Data entries:
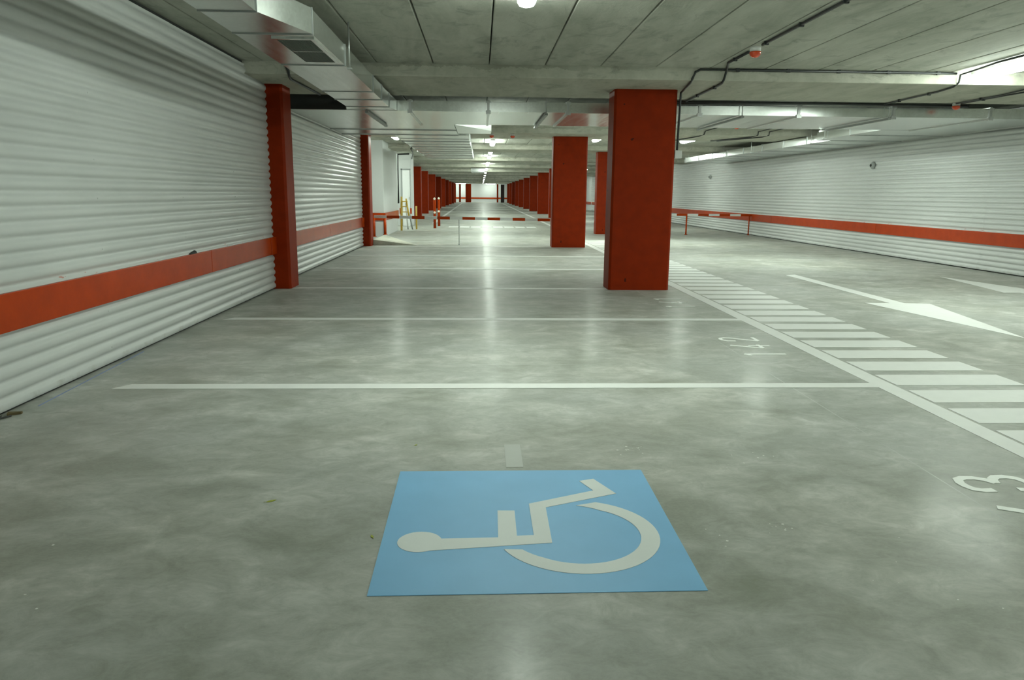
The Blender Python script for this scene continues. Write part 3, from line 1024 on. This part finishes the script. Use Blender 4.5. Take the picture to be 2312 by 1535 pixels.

...

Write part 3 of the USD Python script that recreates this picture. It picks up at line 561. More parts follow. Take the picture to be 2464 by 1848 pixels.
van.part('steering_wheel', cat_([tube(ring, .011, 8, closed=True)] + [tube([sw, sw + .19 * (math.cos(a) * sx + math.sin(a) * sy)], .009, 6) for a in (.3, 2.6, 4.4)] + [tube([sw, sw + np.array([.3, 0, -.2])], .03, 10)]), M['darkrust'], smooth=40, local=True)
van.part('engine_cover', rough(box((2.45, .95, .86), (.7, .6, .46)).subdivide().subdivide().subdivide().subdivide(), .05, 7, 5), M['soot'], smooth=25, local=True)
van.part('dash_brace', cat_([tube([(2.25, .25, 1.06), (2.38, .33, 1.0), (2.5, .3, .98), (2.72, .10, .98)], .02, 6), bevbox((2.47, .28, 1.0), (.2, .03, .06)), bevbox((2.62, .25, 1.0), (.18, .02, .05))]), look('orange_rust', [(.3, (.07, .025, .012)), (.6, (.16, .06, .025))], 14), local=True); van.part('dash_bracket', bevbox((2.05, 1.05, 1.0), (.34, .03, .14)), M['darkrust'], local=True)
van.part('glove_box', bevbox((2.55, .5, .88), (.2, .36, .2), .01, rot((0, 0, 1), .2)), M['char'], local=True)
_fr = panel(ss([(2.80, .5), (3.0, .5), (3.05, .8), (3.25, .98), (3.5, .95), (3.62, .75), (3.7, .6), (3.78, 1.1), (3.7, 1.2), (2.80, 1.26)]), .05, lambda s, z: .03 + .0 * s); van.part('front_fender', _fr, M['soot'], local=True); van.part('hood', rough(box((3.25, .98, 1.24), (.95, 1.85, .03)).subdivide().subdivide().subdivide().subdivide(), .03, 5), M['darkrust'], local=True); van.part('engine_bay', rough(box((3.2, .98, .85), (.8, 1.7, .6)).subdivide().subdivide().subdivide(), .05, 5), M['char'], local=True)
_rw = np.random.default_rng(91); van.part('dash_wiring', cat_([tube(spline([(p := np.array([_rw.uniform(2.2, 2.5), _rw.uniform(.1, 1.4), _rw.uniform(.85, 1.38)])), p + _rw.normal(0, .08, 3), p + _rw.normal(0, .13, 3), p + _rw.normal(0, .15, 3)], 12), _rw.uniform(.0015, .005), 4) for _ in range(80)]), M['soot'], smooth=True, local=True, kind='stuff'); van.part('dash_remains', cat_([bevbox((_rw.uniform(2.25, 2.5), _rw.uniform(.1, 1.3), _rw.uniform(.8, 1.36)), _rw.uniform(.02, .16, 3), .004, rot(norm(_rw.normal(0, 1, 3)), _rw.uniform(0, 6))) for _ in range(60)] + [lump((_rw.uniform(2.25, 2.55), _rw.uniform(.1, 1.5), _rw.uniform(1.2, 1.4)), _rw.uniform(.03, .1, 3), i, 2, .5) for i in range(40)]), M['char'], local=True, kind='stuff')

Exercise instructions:
Tell how many lines in the material above include the word "this", giving the number only.

Written answer:
2